### Stored data
▬▬▬▬▬▬
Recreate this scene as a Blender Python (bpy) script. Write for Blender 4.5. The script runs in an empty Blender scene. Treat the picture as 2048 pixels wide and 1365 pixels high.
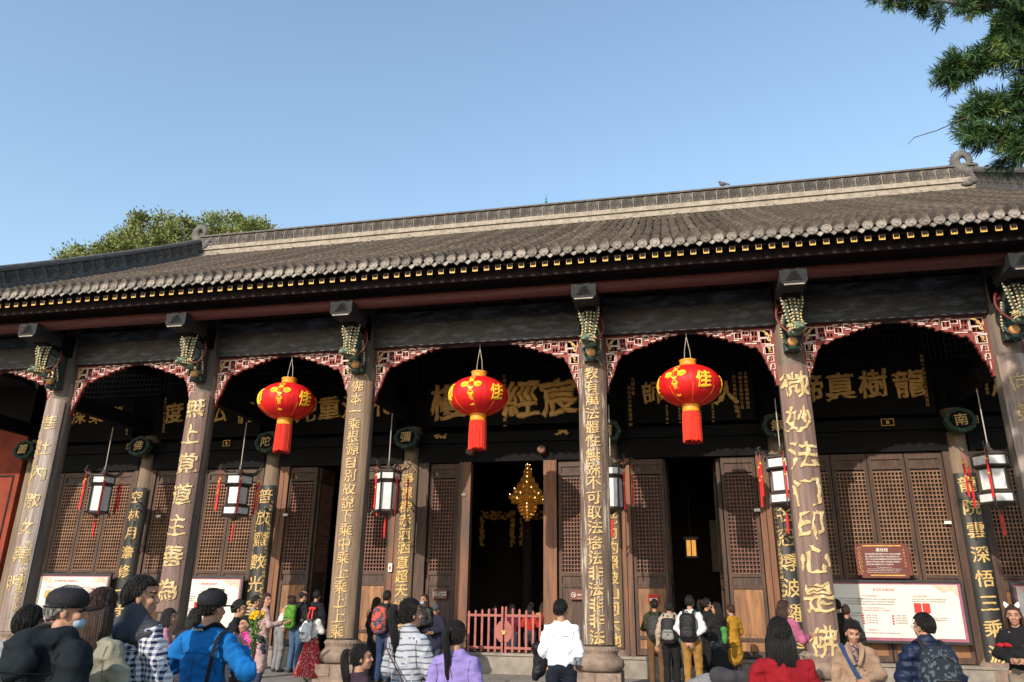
import bpy, bmesh, math, random
import numpy as np
from mathutils import Vector, Matrix, Euler
random.seed(7); RNG = np.random.RandomState(11)
C = bpy.context.scene
R = math.radians
# ---------------------------------------------------------------- camera, sky, sun, exposure
cam = bpy.data.cameras.new('camera'); cam_o = bpy.data.objects.new('camera', cam); C.collection.objects.link(cam_o)
_p, _y, _r = .3316, .2167, .0142
_f = Vector((-math.sin(_y)*math.cos(_p), math.cos(_y)*math.cos(_p), math.sin(_p)))
_rt = Vector((math.cos(_y), math.sin(_y), 0)); _u = _rt.cross(_f)
_r2 = _rt*math.cos(_r) + _u*math.sin(_r); _u2 = -_rt*math.sin(_r) + _u*math.cos(_r)
cam_o.matrix_world = Matrix(((_r2.x, _u2.x, -_f.x, 4.26), (_r2.y, _u2.y, -_f.y, -15.57), (_r2.z, _u2.z, -_f.z, 1.6), (0, 0, 0, 1)))
cam.sensor_width = 36; cam.lens = 1514.8/2048*36; cam.clip_end = 3000; cam.clip_start = .05
C.camera = cam_o
SUN_DIR = Vector((1.13, 3.45, -1.78)).normalized()       # the way the light travels
w = bpy.data.worlds.new('World'); C.world = w; w.use_nodes = True
nt = w.node_tree; bg = nt.nodes['Background']
sky = nt.nodes.new('ShaderNodeTexSky'); sky.sky_type = 'NISHITA'; sky.sun_disc = False
sky.sun_elevation = math.asin(-SUN_DIR.z); sky.sun_rotation = math.atan2(-SUN_DIR.x, -SUN_DIR.y)
sky.air_density = 1.5; sky.dust_density = 1.0; sky.ozone_density = 1.9; sky.altitude = 300
nt.links.new(sky.outputs[0], bg.inputs[0]); bg.inputs[1].default_value = .15
sl = bpy.data.lights.new('sun', 'SUN'); sl.energy = 3.15; sl.angle = R(.5); sl.color = (1, .88, .73)
so = bpy.data.objects.new('sun', sl); C.collection.objects.link(so); so.rotation_euler = SUN_DIR.to_track_quat('-Z', 'Y').to_euler()
C.view_settings.view_transform = 'Standard'; C.view_settings.look = 'None'; C.view_settings.gamma = 1
C.view_settings.use_curve_mapping = False; C.view_settings.exposure = .78
C.render.engine = 'CYCLES'; C.cycles.max_bounces = 6; C.cycles.diffuse_bounces = 3

# ---------------------------------------------------------------- materials
def mat(name, c, rough=.8, var=.25, scale=6., bump=.2, stretch=(1, 1, 1), c2=None, c3=None, metal=0., spec=.4, bscale=None, thr=(.35, .65), emit=None, detail=6, objrand=0., thr3=(.55, .62), s3=2.5, crease=0.):
    m = bpy.data.materials.new(name); m.use_nodes = True; n = m.node_tree.nodes; L = m.node_tree.links
    b = n['Principled BSDF']; b.inputs['Roughness'].default_value = rough; b.inputs['Metallic'].default_value = metal
    b.inputs['Specular IOR Level'].default_value = spec
    c = tuple(c)
    if c2 is None: c2 = tuple(x*(1-var) for x in c)
    tc = n.new('ShaderNodeTexCoord'); mp = n.new('ShaderNodeMapping'); mp.inputs['Scale'].default_value = stretch
    L.new(tc.outputs['Object'], mp.inputs[0])
    no = n.new('ShaderNodeTexNoise'); no.inputs['Scale'].default_value = scale; no.inputs['Detail'].default_value = detail; no.inputs['Roughness'].default_value = .62
    L.new(mp.outputs[0], no.inputs['Vector'])
    rp = n.new('ShaderNodeValToRGB'); rp.color_ramp.elements[0].position = thr[0]; rp.color_ramp.elements[1].position = thr[1]
    rp.color_ramp.elements[0].color = (*c2, 1); rp.color_ramp.elements[1].color = (*c, 1)
    L.new(no.outputs[0], rp.inputs[0]); col = rp.outputs[0]
    if c3 is not None:
        n3 = n.new('ShaderNodeTexNoise'); n3.inputs['Scale'].default_value = s3; n3.inputs['Detail'].default_value = 9; n3.inputs['Roughness'].default_value = .7
        L.new(mp.outputs[0], n3.inputs['Vector'])
        r3 = n.new('ShaderNodeValToRGB'); r3.color_ramp.elements[0].position = thr3[0]; r3.color_ramp.elements[1].position = thr3[1]
        L.new(n3.outputs[0], r3.inputs[0])
        mx = n.new('ShaderNodeMix'); mx.data_type = 'RGBA'; L.new(r3.outputs[0], mx.inputs[0]); L.new(col, mx.inputs[6]); mx.inputs[7].default_value = (*c3, 1); col = mx.outputs[2]
    if objrand:
        oi = n.new('ShaderNodeObjectInfo'); mr = n.new('ShaderNodeMapRange'); mr.inputs[3].default_value = 1-objrand; mr.inputs[4].default_value = 1+objrand
        L.new(oi.outputs['Random'], mr.inputs[0]); vm = n.new('ShaderNodeVectorMath'); vm.operation = 'SCALE'
        L.new(col, vm.inputs[0]); L.new(mr.outputs[0], vm.inputs['Scale']); col = vm.outputs[0]
    L.new(col, b.inputs['Base Color'])
    if bump:
        nb = n.new('ShaderNodeTexNoise'); nb.inputs['Scale'].default_value = bscale or scale*4; nb.inputs['Detail'].default_value = 6
        L.new(mp.outputs[0], nb.inputs['Vector'])
        bp = n.new('ShaderNodeBump'); bp.inputs['Strength'].default_value = bump; bp.inputs['Distance'].default_value = .02
        L.new(nb.outputs[0], bp.inputs['Height']); L.new(bp.outputs[0], b.inputs['Normal'])
        if crease:
            rn = n.new('ShaderNodeTexNoise'); rn.noise_type = 'RIDGED_MULTIFRACTAL'; rn.inputs['Scale'].default_value = 6.5; rn.inputs['Detail'].default_value = 2.5; rn.inputs['Distortion'].default_value = .8
            mq = n.new('ShaderNodeMapping'); mq.inputs['Scale'].default_value = (1, 1, 1.5); mq.inputs['Rotation'].default_value = (.3, .5, .2); L.new(tc.outputs['Object'], mq.inputs[0]); L.new(mq.outputs[0], rn.inputs['Vector'])
            bq = n.new('ShaderNodeBump'); bq.inputs['Strength'].default_value = crease; bq.inputs['Distance'].default_value = .022
            L.new(rn.outputs[0], bq.inputs['Height']); L.new(bq.outputs[0], bp.inputs['Normal'])
    if emit:
        b.inputs['Emission Color'].default_value = (*emit[0], 1); b.inputs['Emission Strength'].default_value = emit[1]
    return m

def pattern_mat(name, kind, ca, cb, f1, f2=None, rough=.9):
    """woven or printed cloth: gingham, stripes, patches, dip-dye"""
    m = bpy.data.materials.new(name); m.use_nodes = True; n = m.node_tree.nodes; L = m.node_tree.links
    b = n['Principled BSDF']; b.inputs['Roughness'].default_value = rough; b.inputs['Specular IOR Level'].default_value = .2
    tc = n.new('ShaderNodeTexCoord'); sp = n.new('ShaderNodeSeparateXYZ'); L.new(tc.outputs['Object'], sp.inputs[0])
    def math_(op, a, v):
        q = n.new('ShaderNodeMath'); q.operation = op; L.new(a, q.inputs[0])
        if hasattr(v, 'links') or not isinstance(v, (int, float)): L.new(v, q.inputs[1])
        else: q.inputs[1].default_value = v
        return q.outputs[0]
    nz = n.new('ShaderNodeTexNoise'); nz.inputs['Scale'].default_value = 4; L.new(tc.outputs['Object'], nz.inputs['Vector'])
    wob = math_('MULTIPLY', nz.outputs[0], .05)
    z = math_('ADD', sp.outputs[2], wob); x = math_('ADD', sp.outputs[0], wob)
    mx = n.new('ShaderNodeMix'); mx.data_type = 'RGBA'; mx.inputs[6].default_value = (*ca, 1); mx.inputs[7].default_value = (*cb, 1)
    if kind == 'gingham':
        a = math_('GREATER_THAN', math_('FRACT', math_('MULTIPLY', z, f1), 0), .5)
        c = math_('GREATER_THAN', math_('FRACT', math_('MULTIPLY', x, f1), 0), .5)
        L.new(math_('MULTIPLY', math_('ADD', a, c), .5), mx.inputs[0])
    elif kind == 'stripes':
        fr = math_('FRACT', math_('MULTIPLY', z, f1), 0)
        n2 = n.new('ShaderNodeTexNoise'); n2.inputs['Scale'].default_value = 14; L.new(tc.outputs['Object'], n2.inputs['Vector'])
        L.new(math_('MULTIPLY', math_('GREATER_THAN', fr, .72), math_('GREATER_THAN', n2.outputs[0], .4)), mx.inputs[0])
    elif kind == 'patches':
        vo = n.new('ShaderNodeTexVoronoi'); vo.inputs['Scale'].default_value = f1; L.new(tc.outputs['Object'], vo.inputs['Vector'])
        s2 = n.new('ShaderNodeSeparateColor'); L.new(vo.outputs['Color'], s2.inputs[0])
        L.new(math_('GREATER_THAN', s2.outputs[0], f2), mx.inputs[0])
    elif kind == 'dip':
        mr = n.new('ShaderNodeMapRange'); mr.inputs[1].default_value = f1; mr.inputs[2].default_value = f2; L.new(z, mr.inputs[0]); L.new(mr.outputs[0], mx.inputs[0])
    L.new(mx.outputs[2], b.inputs['Base Color'])
    rn = n.new('ShaderNodeTexNoise'); rn.noise_type = 'RIDGED_MULTIFRACTAL'; rn.inputs['Scale'].default_value = 6.5; rn.inputs['Detail'].default_value = 2.5; rn.inputs['Distortion'].default_value = .8
    L.new(tc.outputs['Object'], rn.inputs['Vector']); bq = n.new('ShaderNodeBump'); bq.inputs['Strength'].default_value = .45; bq.inputs['Distance'].default_value = .022; L.new(rn.outputs[0], bq.inputs['Height'])
    nb = n.new('ShaderNodeTexNoise'); nb.inputs['Scale'].default_value = 120; L.new(tc.outputs['Object'], nb.inputs['Vector'])
    bp = n.new('ShaderNodeBump'); bp.inputs['Strength'].default_value = .3; bp.inputs['Distance'].default_value = .01; L.new(bq.outputs[0], bp.inputs['Normal'])
    L.new(nb.outputs[0], bp.inputs['Height']); L.new(bp.outputs[0], b.inputs['Normal'])
    return m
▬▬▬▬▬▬
### What you need to do
Go through the material above and copy each line that has the word "scene".

### Solution for this exercise
Recreate this scene as a Blender Python (bpy) script. Write for Blender 4.5. The script runs in an empty Blender scene. Treat the picture as 2048 pixels wide and 1365 pixels high.
C = bpy.context.scene